• **PROBLEM TO WORK ON**
Set down exactly the lines in the records below that run from the line with "Write a Blender" to the line with "return m, nt, b", inclusive, and nothing more.

====== RECORDS

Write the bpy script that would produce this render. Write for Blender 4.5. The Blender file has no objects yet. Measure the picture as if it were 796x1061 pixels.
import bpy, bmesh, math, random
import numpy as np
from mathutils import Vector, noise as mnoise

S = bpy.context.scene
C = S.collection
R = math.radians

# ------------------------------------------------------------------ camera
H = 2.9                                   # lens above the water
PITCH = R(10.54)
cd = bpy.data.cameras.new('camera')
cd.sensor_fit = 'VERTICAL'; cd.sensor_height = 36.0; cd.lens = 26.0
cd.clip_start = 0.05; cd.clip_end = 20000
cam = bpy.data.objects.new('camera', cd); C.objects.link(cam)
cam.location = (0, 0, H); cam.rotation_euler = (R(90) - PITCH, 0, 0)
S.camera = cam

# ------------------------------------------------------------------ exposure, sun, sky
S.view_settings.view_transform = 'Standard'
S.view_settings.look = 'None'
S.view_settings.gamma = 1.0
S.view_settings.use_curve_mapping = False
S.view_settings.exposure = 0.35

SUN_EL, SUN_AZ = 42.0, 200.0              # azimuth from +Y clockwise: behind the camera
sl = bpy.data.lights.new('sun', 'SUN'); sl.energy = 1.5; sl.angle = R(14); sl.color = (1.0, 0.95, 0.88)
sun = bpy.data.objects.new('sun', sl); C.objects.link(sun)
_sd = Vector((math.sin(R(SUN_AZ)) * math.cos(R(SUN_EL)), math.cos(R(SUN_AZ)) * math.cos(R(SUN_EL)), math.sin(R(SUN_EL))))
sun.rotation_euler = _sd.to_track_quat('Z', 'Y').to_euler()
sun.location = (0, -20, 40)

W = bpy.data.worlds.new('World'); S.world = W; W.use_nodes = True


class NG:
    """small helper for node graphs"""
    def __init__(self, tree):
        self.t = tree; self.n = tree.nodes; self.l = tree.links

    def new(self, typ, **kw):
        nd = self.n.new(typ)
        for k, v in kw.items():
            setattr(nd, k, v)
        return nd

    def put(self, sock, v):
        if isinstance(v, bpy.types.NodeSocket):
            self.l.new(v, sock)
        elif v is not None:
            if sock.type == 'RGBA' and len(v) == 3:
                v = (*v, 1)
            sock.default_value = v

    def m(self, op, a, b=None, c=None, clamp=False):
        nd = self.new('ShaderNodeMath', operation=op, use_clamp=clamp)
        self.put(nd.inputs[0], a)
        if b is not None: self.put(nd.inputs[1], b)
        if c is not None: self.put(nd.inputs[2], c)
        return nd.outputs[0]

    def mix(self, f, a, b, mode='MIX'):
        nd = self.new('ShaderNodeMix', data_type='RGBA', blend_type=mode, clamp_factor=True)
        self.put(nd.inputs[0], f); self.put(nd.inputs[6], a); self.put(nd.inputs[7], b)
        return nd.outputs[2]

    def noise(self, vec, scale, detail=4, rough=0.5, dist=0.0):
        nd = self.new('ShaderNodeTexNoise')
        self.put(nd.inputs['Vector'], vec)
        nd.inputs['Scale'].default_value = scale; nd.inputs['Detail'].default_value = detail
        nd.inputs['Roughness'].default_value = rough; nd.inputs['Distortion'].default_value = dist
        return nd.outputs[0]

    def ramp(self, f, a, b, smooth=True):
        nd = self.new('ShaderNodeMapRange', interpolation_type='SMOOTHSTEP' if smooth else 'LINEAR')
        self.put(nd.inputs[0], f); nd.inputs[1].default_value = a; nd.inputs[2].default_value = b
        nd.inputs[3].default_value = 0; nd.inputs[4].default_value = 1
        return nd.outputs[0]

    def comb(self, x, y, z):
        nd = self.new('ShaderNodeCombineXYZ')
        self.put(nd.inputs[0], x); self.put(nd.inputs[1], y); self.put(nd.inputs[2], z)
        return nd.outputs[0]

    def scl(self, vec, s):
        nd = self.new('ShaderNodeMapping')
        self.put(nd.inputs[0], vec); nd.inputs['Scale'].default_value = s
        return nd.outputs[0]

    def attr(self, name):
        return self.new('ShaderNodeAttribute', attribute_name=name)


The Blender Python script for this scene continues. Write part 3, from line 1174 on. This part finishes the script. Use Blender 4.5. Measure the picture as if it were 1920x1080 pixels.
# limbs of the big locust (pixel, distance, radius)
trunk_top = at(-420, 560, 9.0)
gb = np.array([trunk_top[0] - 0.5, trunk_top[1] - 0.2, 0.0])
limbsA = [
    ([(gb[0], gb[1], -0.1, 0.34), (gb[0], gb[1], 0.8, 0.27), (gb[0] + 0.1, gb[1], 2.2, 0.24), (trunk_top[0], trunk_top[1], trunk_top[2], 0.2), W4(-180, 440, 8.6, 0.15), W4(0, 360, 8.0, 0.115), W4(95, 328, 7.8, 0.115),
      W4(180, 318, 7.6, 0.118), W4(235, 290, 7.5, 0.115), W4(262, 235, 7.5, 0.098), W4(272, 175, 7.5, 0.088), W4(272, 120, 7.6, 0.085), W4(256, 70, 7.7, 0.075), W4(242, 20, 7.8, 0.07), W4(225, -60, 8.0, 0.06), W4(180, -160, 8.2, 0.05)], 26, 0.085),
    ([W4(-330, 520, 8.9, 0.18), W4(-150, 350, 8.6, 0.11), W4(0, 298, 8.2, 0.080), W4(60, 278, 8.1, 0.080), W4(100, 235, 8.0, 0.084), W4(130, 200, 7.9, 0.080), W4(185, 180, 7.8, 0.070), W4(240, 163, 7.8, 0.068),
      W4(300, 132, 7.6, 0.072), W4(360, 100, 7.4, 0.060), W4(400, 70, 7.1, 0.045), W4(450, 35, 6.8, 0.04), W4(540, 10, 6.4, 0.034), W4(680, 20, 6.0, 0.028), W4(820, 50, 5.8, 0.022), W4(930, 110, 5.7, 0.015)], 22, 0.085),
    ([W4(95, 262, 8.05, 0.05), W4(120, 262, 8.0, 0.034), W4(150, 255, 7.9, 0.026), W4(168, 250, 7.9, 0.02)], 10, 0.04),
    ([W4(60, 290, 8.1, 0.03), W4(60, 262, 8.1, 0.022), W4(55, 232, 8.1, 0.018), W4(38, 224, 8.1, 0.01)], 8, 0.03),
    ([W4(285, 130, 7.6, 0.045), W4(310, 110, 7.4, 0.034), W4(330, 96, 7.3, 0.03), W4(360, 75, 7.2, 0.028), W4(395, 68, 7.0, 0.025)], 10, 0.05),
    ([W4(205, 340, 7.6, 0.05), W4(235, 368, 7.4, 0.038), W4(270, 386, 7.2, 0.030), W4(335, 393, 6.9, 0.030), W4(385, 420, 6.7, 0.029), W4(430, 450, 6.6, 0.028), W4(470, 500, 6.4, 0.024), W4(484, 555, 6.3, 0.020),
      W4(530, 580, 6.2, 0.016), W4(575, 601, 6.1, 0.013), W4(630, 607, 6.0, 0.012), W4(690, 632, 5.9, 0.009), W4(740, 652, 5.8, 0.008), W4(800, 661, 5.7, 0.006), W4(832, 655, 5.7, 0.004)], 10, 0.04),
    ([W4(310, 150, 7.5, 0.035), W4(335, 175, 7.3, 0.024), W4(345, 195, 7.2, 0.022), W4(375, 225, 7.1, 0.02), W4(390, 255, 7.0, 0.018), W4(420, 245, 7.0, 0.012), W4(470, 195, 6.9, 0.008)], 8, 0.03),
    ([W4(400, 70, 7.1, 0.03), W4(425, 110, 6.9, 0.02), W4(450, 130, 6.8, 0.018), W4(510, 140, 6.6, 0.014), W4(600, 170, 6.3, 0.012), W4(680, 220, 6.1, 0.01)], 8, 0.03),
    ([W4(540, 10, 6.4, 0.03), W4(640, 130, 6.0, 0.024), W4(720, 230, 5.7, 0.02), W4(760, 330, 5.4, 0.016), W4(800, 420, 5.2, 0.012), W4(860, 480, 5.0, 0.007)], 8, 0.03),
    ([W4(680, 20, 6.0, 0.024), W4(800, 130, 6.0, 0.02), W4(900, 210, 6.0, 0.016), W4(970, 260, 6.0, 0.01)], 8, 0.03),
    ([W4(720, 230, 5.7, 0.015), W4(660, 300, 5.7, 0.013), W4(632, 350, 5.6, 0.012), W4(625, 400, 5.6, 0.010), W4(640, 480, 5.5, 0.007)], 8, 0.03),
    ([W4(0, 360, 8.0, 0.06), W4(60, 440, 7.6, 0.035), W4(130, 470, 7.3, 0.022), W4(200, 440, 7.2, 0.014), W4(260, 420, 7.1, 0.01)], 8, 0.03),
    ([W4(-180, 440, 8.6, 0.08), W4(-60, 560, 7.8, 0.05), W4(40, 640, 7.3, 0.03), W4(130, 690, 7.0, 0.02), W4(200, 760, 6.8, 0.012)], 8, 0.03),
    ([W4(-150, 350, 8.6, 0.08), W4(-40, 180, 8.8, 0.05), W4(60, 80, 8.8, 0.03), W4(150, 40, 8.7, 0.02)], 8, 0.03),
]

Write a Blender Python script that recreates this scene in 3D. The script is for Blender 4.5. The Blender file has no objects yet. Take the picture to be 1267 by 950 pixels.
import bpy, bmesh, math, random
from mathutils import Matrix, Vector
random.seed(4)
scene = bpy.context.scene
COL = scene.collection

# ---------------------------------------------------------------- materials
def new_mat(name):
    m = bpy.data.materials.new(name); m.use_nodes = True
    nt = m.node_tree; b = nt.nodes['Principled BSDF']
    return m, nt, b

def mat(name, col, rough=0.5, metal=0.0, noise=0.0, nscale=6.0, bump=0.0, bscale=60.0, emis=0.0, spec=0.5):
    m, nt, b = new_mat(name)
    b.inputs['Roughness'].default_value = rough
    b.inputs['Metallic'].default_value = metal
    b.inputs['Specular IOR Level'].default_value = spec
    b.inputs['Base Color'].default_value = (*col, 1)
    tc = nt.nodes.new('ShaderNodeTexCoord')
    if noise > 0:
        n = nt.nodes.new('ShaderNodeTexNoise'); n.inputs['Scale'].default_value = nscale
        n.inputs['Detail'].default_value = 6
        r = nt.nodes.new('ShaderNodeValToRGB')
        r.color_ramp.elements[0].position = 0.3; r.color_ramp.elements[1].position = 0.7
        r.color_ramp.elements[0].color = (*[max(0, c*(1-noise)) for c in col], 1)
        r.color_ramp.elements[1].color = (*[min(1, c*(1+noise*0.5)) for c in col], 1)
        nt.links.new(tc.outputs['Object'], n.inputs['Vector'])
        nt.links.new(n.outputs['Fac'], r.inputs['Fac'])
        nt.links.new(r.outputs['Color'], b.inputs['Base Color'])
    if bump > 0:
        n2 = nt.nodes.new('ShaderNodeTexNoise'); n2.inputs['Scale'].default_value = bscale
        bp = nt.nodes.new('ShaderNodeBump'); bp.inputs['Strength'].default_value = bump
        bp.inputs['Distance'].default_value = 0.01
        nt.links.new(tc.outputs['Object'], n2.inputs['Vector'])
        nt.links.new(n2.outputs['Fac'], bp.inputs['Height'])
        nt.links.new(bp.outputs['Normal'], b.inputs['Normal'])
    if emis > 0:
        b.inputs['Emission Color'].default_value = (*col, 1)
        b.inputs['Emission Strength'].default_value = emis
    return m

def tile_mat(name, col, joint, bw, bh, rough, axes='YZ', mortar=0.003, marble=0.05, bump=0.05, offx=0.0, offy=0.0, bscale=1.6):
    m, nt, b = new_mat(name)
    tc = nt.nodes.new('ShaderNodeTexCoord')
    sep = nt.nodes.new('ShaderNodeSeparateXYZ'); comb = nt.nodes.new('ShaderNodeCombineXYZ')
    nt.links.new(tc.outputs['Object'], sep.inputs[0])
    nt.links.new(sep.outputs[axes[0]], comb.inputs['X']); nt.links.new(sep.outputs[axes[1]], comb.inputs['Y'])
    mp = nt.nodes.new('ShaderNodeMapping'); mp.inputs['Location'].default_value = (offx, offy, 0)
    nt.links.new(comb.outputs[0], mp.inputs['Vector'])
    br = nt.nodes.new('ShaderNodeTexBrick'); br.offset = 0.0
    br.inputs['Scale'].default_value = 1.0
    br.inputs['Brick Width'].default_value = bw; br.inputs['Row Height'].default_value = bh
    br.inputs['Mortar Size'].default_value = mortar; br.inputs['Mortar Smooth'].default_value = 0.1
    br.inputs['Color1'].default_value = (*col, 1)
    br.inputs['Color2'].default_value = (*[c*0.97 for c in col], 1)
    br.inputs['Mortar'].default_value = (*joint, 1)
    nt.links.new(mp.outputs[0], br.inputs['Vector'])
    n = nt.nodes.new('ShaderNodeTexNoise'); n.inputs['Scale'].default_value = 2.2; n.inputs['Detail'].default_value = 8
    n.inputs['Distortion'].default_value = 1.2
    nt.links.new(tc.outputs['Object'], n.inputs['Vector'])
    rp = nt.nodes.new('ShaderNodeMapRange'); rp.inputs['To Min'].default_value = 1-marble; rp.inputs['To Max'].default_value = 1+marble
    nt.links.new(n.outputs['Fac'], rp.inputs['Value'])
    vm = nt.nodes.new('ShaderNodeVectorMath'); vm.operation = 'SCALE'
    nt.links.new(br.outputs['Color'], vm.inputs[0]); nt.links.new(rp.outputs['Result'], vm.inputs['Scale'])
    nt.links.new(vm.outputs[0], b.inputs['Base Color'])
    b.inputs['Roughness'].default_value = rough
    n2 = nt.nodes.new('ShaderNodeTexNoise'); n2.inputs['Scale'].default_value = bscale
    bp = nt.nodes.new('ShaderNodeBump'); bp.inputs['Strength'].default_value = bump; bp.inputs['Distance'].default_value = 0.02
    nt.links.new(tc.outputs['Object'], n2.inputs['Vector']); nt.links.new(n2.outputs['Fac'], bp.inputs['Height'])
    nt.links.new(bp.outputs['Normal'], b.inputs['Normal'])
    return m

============

• **EXERCISE RESULT**
Write a Blender Python script that recreates this scene in 3D. The script is for Blender 4.5. The Blender file has no objects yet. Take the picture to be 1267 by 950 pixels.
import bpy, bmesh, math, random
from mathutils import Matrix, Vector
random.seed(4)
scene = bpy.context.scene
COL = scene.collection

# ---------------------------------------------------------------- materials
def new_mat(name):
    m = bpy.data.materials.new(name); m.use_nodes = True
    nt = m.node_tree; b = nt.nodes['Principled BSDF']
    return m, nt, b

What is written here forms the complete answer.